Last updated: September 24 2014

Complying with CRA Less Taxing for Businesses In Canada

Regulatory burdens for businesses are becoming less taxing in Canada, according to a 2014 study by PricewaterhouseCoopers, which analyzed the ease of paying taxes in 189 countries. 

It found that preparing, filing and paying taxes each year takes a business in Canada 25% less time than a business in the United States.
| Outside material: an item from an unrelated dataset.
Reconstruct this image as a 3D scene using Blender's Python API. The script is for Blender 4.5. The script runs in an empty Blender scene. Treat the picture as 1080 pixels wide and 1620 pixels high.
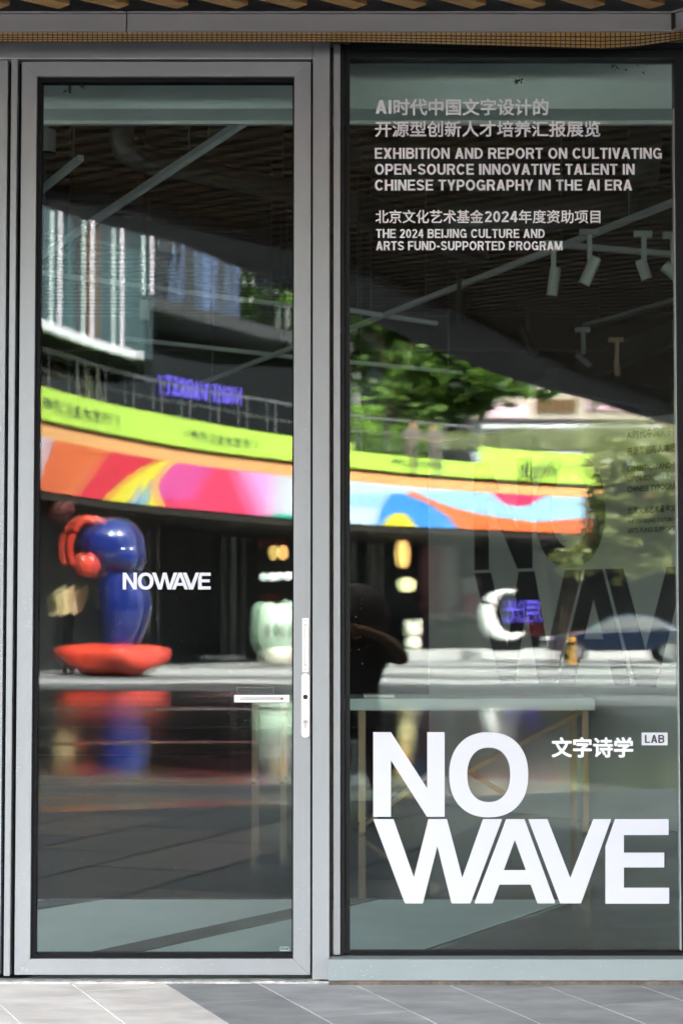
import bpy, math, random
import numpy as np
from mathutils import Vector, Matrix, noise

R = math.radians
random.seed(11)
sc = bpy.context.scene
col = sc.collection

# ------------------------------------------------------------ camera, sky, sun, exposure
F_PX, HORIZON = 3300.0, 987.0
TILT = math.atan((HORIZON - 810) / F_PX)
DIST = F_PX / 480.0          # camera to shop glass, metres
EYE = 1.1625
cam_d = bpy.data.cameras.new('camera')
cam = bpy.data.objects.new('camera', cam_d); col.objects.link(cam)
cam.location = (0, -DIST, EYE)
cam.rotation_euler = (R(90) + TILT, 0, 0)
cam_d.sensor_fit = 'VERTICAL'; cam_d.sensor_height = 36; cam_d.sensor_width = 24
cam_d.lens = F_PX / 1620 * 36
cam_d.clip_start = 0.02; cam_d.clip_end = 2000
cam_d.dof.use_dof = True; cam_d.dof.focus_distance = DIST; cam_d.dof.aperture_fstop = 5.6
sc.camera = cam

SUN_EL, SUN_AZ = 50.0, 26.0   # azimuth from +Y (behind the shop) towards +X
w = bpy.data.worlds.new('World'); sc.world = w; w.use_nodes = True
nt = w.node_tree; bg = nt.nodes['Background']
sky = nt.nodes.new('ShaderNodeTexSky'); sky.sky_type = 'NISHITA'; sky.sun_disc = False
sky.sun_elevation = R(SUN_EL); sky.sun_rotation = R(SUN_AZ)
sky.air_density = 1.0; sky.dust_density = 6.0; sky.ozone_density = 0.5
hs = nt.nodes.new('ShaderNodeHueSaturation'); hs.inputs['Saturation'].default_value = .25
nt.links.new(sky.outputs[0], hs.inputs['Color']); nt.links.new(hs.outputs[0], bg.inputs[0]); bg.inputs[1].default_value = 0.15
sd = bpy.data.lights.new('sun', 'SUN'); sd.energy = 4.0; sd.angle = R(0.5); sd.color = (1.0, .95, .88)
sun = bpy.data.objects.new('sun', sd); col.objects.link(sun)
sdir = Vector((math.sin(R(SUN_AZ)) * math.cos(R(SUN_EL)), math.cos(R(SUN_AZ)) * math.cos(R(SUN_EL)), math.sin(R(SUN_EL))))
sun.rotation_euler = sdir.to_track_quat('Z', 'Y').to_euler(); sun.location = sdir * 90
sc.view_settings.view_transform = 'Standard'; sc.view_settings.look = 'None'
sc.view_settings.exposure = 4.08; sc.view_settings.gamma = 1
sc.view_settings.use_curve_mapping = False
sc.render.engine = 'CYCLES'
cy = sc.cycles
cy.use_denoising = True; cy.max_bounces = 12; cy.transparent_max_bounces = 24; cy.glossy_bounces = 6
cy.diffuse_bounces = 4; cy.sample_clamp_indirect = 6; cy.caustics_reflective = False; cy.caustics_refractive = False

# ------------------------------------------------------------ measuring helpers
def ray(px, py):
    u = (px - 540) / F_PX; v = (810 - py) / F_PX
    return u, math.cos(TILT) - v * math.sin(TILT), math.sin(TILT) + v * math.cos(TILT)
def at(px, py, y):
    """point in the plane Y = y that the photograph shows at px, py"""
    a, b, e = ray(px, py); t = (DIST + y) / b
    return Vector((a * t, y, EYE + e * t))
def opp(px, py, d):
    """point in the plaza opposite, seen mirrored at px, py, at d metres of light path"""
    p = at(px, py, d - DIST)
    return Vector((p.x, -p.y, p.z))
def gx(px, py=1500, y=0): return at(px, py, y).x
def gz(py, y=0): return at(540, py, y).z

# ------------------------------------------------------------ materials
MATS = {}
def new_mat(name):
    m = bpy.data.materials.new(name); m.use_nodes = True; MATS[name] = m
    return m, m.node_tree, m.node_tree.nodes['Principled BSDF']
def pm(name, c, rough=.5, metal=0., var=.0, scale=6., bump=0., bscale=80., stretch=(1, 1, 1), spec=.5, coat=0., trans=0.):
    m, t, b = new_mat(name)
    b.inputs['Base Color'].default_value = (*c, 1); b.inputs['Roughness'].default_value = rough
    b.inputs['Metallic'].default_value = metal; b.inputs['Specular IOR Level'].default_value = spec
    b.inputs['Coat Weight'].default_value = coat
    if var or bump:
        tc = t.nodes.new('ShaderNodeTexCoord'); mp = t.nodes.new('ShaderNodeMapping'); mp.inputs['Scale'].default_value = stretch
        t.links.new(tc.outputs['Object'], mp.inputs[0])
    if var:
        n = t.nodes.new('ShaderNodeTexNoise'); n.inputs['Scale'].default_value = scale; n.inputs['Detail'].default_value = 6
        n.inputs['Roughness'].default_value = .62
        t.links.new(mp.outputs[0], n.inputs['Vector'])
        r = t.nodes.new('ShaderNodeValToRGB')
        r.color_ramp.elements[0].position = .3; r.color_ramp.elements[1].position = .72
        r.color_ramp.elements[0].color = (*[x * (1 - var) for x in c], 1)
        r.color_ramp.elements[1].color = (*[min(1, x * (1 + var)) for x in c], 1)
        t.links.new(n.outputs['Fac'], r.inputs[0]); t.links.new(r.outputs[0], b.inputs['Base Color'])
        mr = t.nodes.new('ShaderNodeMapRange'); mr.inputs['To Min'].default_value = max(.02, rough * .85); mr.inputs['To Max'].default_value = min(1, rough * 1.2)
        t.links.new(n.outputs['Fac'], mr.inputs['Value']); t.links.new(mr.outputs[0], b.inputs['Roughness'])
    if bump:
        n2 = t.nodes.new('ShaderNodeTexNoise'); n2.inputs['Scale'].default_value = bscale; n2.inputs['Detail'].default_value = 4
        t.links.new(mp.outputs[0], n2.inputs['Vector'])
        bp = t.nodes.new('ShaderNodeBump'); bp.inputs['Strength'].default_value = bump; bp.inputs['Distance'].default_value = .01
        t.links.new(n2.outputs['Fac'], bp.inputs['Height']); t.links.new(bp.outputs[0], b.inputs['Normal'])
    return m
def glass(name, tint, refl, fac):
    m, t, b = new_mat(name); t.nodes.remove(b)
    out = t.nodes['Material Output']
    tr = t.nodes.new('ShaderNodeBsdfTransparent'); tr.inputs[0].default_value = (*tint, 1)
    gl = t.nodes.new('ShaderNodeBsdfGlossy'); gl.inputs['Roughness'].default_value = 0.0; gl.inputs[0].default_value = (*refl, 1)
    lw = t.nodes.new('ShaderNodeLayerWeight'); lw.inputs[0].default_value = .5
    p = t.nodes.new('ShaderNodeMath'); p.operation = 'POWER'; p.inputs[1].default_value = 5
    t.links.new(lw.outputs['Facing'], p.inputs[0])
    ma = t.nodes.new('ShaderNodeMath'); ma.operation = 'MULTIPLY_ADD'; ma.inputs[1].default_value = 1 - fac; ma.inputs[2].default_value = fac
    t.links.new(p.outputs[0], ma.inputs[0])
    # gentle roller-wave of tempered glass
    tc = t.nodes.new('ShaderNodeTexCoord'); mp = t.nodes.new('ShaderNodeMapping'); mp.inputs['Scale'].default_value = (.6, 1, 2.2)
    n = t.nodes.new('ShaderNodeTexNoise'); n.inputs['Scale'].default_value = 2.0; n.inputs['Detail'].default_value = 1
    t.links.new(tc.outputs['Object'], mp.inputs[0]); t.links.new(mp.outputs[0], n.inputs['Vector'])
    bp = t.nodes.new('ShaderNodeBump'); bp.inputs['Strength'].default_value = 1; bp.inputs['Distance'].default_value = .00010
    t.links.new(n.outputs['Fac'], bp.inputs['Height']); t.links.new(bp.outputs[0], gl.inputs['Normal'])
    mx = t.nodes.new('ShaderNodeMixShader')
    t.links.new(ma.outputs[0], mx.inputs[0]); t.links.new(tr.outputs[0], mx.inputs[1]); t.links.new(gl.outputs[0], mx.inputs[2])
    t.links.new(mx.outputs[0], out.inputs['Surface'])
    return m
def leaf_mat(name, c):
    m, t, b = new_mat(name)
    b.inputs['Base Color'].default_value = (*c, 1); b.inputs['Roughness'].default_value = .45
    tl = t.nodes.new('ShaderNodeBsdfTranslucent'); tl.inputs[0].default_value = (c[0] * 1.4, c[1] * 1.5, c[2] * .6, 1)
    mx = t.nodes.new('ShaderNodeMixShader'); mx.inputs[0].default_value = .35
    t.links.new(b.outputs[0], mx.inputs[1]); t.links.new(tl.outputs[0], mx.inputs[2])
    t.links.new(mx.outputs[0], t.nodes['Material Output'].inputs['Surface'])
    return m
def emit(name, c, s):
    m, t, b = new_mat(name)
    b.inputs['Base Color'].default_value = (*c, 1); b.inputs['Emission Color'].default_value = (*c, 1); b.inputs['Emission Strength'].default_value = s
    return m

M_paint = pm('frame_paint', (.32, .335, .34), .42, .15, .10, 3.0, 0, 220, (1, 1, .3))
M_paint2 = pm('sill_paint', (.30, .345, .345), .45, .1, .08, 5.0, .05, 220, (.3, 1, 1))
M_beam = pm('beam_paint', (.30, .295, .30), .45, .1, .06, 4.0)
M_black = pm('black_rubber', (.008, .008, .009), .6, 0, .3, 20, spec=.15)
M_blackf = pm('black_frame', (.010, .011, .011), .5, 0, .3, 8, spec=.2)
M_rust = pm('stained_joint', (.055, .04, .033), .8, 0, .6, 30)
M_mortar = pm('mortar', (.55, .53, .50), .9, 0, .35, 25, .6, 60)
M_dirt = pm('brown_dirt_strip', (.16, .125, .10), .9, 0, .5, 20, .5, 50)
M_vinyl = pm('white_vinyl', (.68, .68, .72), .5, spec=.3)
M_vinyl_small = pm('white_vinyl_lightened', (.93, .92, .93), .5, spec=.3)  # same white vinyl, colour lightened to make up for canopy shade
M_vinyl_dark = pm('dark_vinyl', (.05, .05, .055), .5)
M_alu = pm('white_metal', (.74, .74, .73), .32, .45)
M_steel = pm('steel', (.45, .45, .46), .3, .9)
M_brass = pm('brass', (.42, .33, .22), .35, .6)
M_hole = pm('dark_hole', (.01, .01, .01), .7)
M_wood = pm('wood_slat', (.46, .26, .09), .5, 0, .35, 5, .1, 60, (1, 8, 1))
M_soffit = pm('soffit_board', (.42, .385, .36), .7, 0, .1, 3)
M_fascia = pm('fascia_paint', (.82, .75, .70), .55, 0, .08, 1.5)
M_copper = pm('copper_mesh', (1.0, .43, .09), .35, .1, .3, 60)
M_wire = pm('dark_wire', (.03, .02, .015), .5, .5)
M_tw = [pm('pale_tile_%d' % i, c, .55, 0, .24, 3.4, .14, 70, (1, 2, 1)) for i, c in enumerate([(.82, .755, .69), (.74, .68, .62), (.85, .79, .73)])]
M_tg = [pm('grey_tile_%d' % i, c, .5, 0, .34, 3.4, .10, 70, (1, 2, 1)) for i, c in enumerate([(.37, .37, .365), (.32, .32, .315), (.42, .42, .415)])]
M_grout = pm('grout', (.88, .87, .84), .9, 0, .2, 30)
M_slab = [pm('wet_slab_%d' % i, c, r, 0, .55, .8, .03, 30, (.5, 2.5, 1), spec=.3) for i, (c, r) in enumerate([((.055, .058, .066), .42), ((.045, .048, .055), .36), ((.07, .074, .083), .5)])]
M_interior_pale = pm('pale_floor', (.60, .66, .64), .6, 0, .12, 1.5)
M_interior_dark = pm('dark_floor', (.028, .03, .033), .6, 0, .3, 2)
M_stripe = pm('dark_stripe', (.045, .045, .047), .5, 0, .2, 4)
M_bulk = pm('bulkhead_paint', (.80, .85, .83), .6, 0, .08, 2)
M_ceil = pm('dark_ceiling', (.022, .023, .022), .8, 0, .4, 2)
M_dwall = pm('dark_wall', (.018, .018, .018), .8, 0, .3, 1)
M_pwall = pm('grey_partition', (.40, .385, .365), .8, 0, .08, 2)
M_track = pm('white_track', (.90, .93, .91), .5, 0, .05, 5)
M_lampw = pm('lamp_white', (.50, .51, .48), .4)
M_duct = pm('dull_duct', (.14, .15, .148), .5, .4, .2, 3)
M_table = pm('table_white', (.55, .58, .56), .5, 0, .04, 3)
M_oak = pm('oak_leg', (.34, .22, .13), .5, 0, .2, 6, 0, 50, (8, 8, 1))
M_g = dict(
    door_outer=glass('door_glass_outer', (.93, .965, .955), (1, .96, 1), .025),
    door_inner=glass('door_glass_inner', (.93, .965, .955), (.92, 1, .97), .025),
    win_outer=glass('window_glass_outer', (.93, .965, .955), (1, .97, 1), .025),
    win_inner=glass('window_glass_inner', (.93, .965, .955), (.93, 1, .97), .025))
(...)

This information formed part of a September 17 information event by Minister of State (Finance) Kevin Sorenson, who was promoting the government’s commitment to the business community.

Small businesses with $500,000 of taxable income have also enjoyed a 34.2% decline in their tax burdens, a federal tax savings of $28,600. Reductions in the small business tax rate and increases in the small business income limit are providing an estimated $2.2 billion in tax relief in 2014.

In addition, a new Small Business Job Credit will reduce EI premiums in 2015 and 2016 to save over 90% of all EI premium-paying businesses in Canada more than $550 million – a cost reduction of about 15%.    

According to a 2012 Study by KPMG, top concerns of family businesses include

  • obtaining new customers (59 percent),
  • increasing revenues (51 percent), and
  • cost controls/ constraints (50 percent).

But the study indicates that of special importance to family businesses are issues related to succession of ownership (40 percent) and succession of senior management (35 percent).